Set task: Would you print the material exactly, starting at its first line and ending at the line holding "tufts=300, tl=.016, stick=.5)"?

§ §

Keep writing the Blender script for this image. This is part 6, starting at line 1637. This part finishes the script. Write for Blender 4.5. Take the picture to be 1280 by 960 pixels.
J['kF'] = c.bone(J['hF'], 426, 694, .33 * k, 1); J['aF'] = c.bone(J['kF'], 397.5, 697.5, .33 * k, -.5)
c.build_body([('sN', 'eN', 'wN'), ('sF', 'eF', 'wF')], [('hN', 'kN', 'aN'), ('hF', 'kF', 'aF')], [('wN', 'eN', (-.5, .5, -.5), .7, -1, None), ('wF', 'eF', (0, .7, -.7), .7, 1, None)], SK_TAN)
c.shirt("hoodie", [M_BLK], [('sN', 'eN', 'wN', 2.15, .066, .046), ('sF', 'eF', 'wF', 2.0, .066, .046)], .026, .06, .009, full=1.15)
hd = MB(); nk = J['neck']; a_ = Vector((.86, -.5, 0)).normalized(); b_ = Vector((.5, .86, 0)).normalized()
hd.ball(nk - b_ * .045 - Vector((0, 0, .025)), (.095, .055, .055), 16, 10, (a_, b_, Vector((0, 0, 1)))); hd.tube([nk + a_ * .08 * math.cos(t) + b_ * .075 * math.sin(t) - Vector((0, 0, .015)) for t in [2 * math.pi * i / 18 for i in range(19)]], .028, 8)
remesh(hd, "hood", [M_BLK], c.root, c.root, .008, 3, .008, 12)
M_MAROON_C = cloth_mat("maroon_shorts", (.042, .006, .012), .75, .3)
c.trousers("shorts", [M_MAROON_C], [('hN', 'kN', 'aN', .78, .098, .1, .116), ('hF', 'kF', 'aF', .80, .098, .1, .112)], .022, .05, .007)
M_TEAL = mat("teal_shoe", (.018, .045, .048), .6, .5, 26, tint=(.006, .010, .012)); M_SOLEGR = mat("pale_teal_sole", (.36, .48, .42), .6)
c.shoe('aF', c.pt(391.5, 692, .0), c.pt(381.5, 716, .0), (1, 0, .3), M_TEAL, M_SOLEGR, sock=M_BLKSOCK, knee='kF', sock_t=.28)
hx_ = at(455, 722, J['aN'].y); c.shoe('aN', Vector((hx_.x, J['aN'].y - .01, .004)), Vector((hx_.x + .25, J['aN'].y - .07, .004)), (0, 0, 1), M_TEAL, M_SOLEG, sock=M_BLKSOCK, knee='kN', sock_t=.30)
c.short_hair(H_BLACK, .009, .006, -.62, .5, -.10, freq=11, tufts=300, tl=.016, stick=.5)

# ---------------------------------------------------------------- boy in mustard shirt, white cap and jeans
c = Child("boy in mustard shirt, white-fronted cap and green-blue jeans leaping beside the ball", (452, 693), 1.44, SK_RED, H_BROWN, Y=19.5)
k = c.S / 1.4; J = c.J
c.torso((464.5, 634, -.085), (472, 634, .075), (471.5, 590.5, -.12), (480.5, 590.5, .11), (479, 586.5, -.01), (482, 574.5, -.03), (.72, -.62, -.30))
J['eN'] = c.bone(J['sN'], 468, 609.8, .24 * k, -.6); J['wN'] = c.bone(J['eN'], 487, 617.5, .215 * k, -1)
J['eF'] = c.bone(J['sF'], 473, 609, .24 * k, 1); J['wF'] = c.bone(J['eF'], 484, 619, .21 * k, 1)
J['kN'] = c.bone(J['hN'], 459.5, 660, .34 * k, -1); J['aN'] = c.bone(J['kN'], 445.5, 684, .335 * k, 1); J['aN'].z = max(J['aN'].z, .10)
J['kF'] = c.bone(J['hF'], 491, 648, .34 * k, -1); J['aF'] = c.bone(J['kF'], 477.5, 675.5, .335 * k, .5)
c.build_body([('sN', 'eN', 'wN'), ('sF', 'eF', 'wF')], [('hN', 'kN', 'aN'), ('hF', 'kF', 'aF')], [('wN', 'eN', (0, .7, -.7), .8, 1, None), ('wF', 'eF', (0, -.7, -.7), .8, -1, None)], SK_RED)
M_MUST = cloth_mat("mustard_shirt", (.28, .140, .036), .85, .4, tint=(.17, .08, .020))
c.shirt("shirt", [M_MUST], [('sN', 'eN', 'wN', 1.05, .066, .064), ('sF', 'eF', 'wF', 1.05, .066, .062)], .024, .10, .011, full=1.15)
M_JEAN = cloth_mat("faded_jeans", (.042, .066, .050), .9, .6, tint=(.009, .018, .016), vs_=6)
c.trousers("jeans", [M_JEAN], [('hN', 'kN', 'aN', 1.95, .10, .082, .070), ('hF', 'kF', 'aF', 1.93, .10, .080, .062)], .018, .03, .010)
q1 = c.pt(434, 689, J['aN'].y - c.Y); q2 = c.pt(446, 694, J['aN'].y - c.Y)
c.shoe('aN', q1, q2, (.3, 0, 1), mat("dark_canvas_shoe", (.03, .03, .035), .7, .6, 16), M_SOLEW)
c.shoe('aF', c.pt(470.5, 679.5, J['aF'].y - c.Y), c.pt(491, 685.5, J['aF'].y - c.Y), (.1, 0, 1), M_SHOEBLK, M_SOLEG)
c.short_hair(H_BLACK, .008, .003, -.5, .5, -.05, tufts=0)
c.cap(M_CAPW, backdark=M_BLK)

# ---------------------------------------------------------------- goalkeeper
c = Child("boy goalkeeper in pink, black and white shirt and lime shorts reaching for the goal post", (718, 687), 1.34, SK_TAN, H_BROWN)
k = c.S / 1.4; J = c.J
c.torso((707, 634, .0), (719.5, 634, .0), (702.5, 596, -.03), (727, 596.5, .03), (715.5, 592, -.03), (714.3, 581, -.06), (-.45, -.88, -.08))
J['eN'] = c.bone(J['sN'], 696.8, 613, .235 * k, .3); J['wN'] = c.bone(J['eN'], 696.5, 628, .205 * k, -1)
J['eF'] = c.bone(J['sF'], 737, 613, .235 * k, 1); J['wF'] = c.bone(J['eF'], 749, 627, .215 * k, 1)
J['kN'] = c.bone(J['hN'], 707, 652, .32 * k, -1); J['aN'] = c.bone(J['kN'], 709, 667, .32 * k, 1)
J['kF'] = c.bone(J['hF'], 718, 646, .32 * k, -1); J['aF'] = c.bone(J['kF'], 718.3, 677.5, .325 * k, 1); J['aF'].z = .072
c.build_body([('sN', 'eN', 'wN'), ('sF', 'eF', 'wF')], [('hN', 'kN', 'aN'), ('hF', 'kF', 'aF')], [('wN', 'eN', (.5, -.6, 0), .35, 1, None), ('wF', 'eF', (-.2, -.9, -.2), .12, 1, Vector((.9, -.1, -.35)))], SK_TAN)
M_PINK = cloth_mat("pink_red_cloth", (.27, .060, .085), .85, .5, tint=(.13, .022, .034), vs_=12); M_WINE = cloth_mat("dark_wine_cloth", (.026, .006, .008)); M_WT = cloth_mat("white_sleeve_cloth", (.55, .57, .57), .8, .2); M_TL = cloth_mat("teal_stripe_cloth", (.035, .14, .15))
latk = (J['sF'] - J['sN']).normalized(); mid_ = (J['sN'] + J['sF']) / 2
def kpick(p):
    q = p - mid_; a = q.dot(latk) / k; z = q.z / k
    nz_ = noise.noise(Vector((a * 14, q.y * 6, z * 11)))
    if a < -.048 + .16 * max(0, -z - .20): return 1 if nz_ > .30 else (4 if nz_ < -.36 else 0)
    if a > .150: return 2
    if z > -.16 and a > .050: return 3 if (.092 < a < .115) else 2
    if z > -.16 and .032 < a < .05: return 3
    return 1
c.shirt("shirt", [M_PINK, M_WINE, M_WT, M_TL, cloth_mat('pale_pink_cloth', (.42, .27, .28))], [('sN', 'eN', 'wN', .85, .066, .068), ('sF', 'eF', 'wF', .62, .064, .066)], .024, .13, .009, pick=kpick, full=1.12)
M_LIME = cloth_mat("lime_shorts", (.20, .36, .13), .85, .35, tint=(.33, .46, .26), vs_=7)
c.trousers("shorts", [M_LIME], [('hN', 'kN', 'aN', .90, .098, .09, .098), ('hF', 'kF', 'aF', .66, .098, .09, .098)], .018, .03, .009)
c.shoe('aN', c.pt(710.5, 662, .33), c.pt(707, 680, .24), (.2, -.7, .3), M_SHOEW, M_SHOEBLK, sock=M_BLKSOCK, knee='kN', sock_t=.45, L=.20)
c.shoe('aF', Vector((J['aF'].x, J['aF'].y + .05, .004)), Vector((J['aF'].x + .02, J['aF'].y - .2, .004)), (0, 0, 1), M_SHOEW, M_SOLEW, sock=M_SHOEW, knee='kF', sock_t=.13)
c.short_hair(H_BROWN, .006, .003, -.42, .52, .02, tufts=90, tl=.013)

§ §

The completed task:
Keep writing the Blender script for this image. This is part 6, starting at line 1637. This part finishes the script. Write for Blender 4.5. Take the picture to be 1280 by 960 pixels.
J['kF'] = c.bone(J['hF'], 426, 694, .33 * k, 1); J['aF'] = c.bone(J['kF'], 397.5, 697.5, .33 * k, -.5)
c.build_body([('sN', 'eN', 'wN'), ('sF', 'eF', 'wF')], [('hN', 'kN', 'aN'), ('hF', 'kF', 'aF')], [('wN', 'eN', (-.5, .5, -.5), .7, -1, None), ('wF', 'eF', (0, .7, -.7), .7, 1, None)], SK_TAN)
c.shirt("hoodie", [M_BLK], [('sN', 'eN', 'wN', 2.15, .066, .046), ('sF', 'eF', 'wF', 2.0, .066, .046)], .026, .06, .009, full=1.15)
hd = MB(); nk = J['neck']; a_ = Vector((.86, -.5, 0)).normalized(); b_ = Vector((.5, .86, 0)).normalized()
hd.ball(nk - b_ * .045 - Vector((0, 0, .025)), (.095, .055, .055), 16, 10, (a_, b_, Vector((0, 0, 1)))); hd.tube([nk + a_ * .08 * math.cos(t) + b_ * .075 * math.sin(t) - Vector((0, 0, .015)) for t in [2 * math.pi * i / 18 for i in range(19)]], .028, 8)
remesh(hd, "hood", [M_BLK], c.root, c.root, .008, 3, .008, 12)
M_MAROON_C = cloth_mat("maroon_shorts", (.042, .006, .012), .75, .3)
c.trousers("shorts", [M_MAROON_C], [('hN', 'kN', 'aN', .78, .098, .1, .116), ('hF', 'kF', 'aF', .80, .098, .1, .112)], .022, .05, .007)
M_TEAL = mat("teal_shoe", (.018, .045, .048), .6, .5, 26, tint=(.006, .010, .012)); M_SOLEGR = mat("pale_teal_sole", (.36, .48, .42), .6)
c.shoe('aF', c.pt(391.5, 692, .0), c.pt(381.5, 716, .0), (1, 0, .3), M_TEAL, M_SOLEGR, sock=M_BLKSOCK, knee='kF', sock_t=.28)
hx_ = at(455, 722, J['aN'].y); c.shoe('aN', Vector((hx_.x, J['aN'].y - .01, .004)), Vector((hx_.x + .25, J['aN'].y - .07, .004)), (0, 0, 1), M_TEAL, M_SOLEG, sock=M_BLKSOCK, knee='kN', sock_t=.30)
c.short_hair(H_BLACK, .009, .006, -.62, .5, -.10, freq=11, tufts=300, tl=.016, stick=.5)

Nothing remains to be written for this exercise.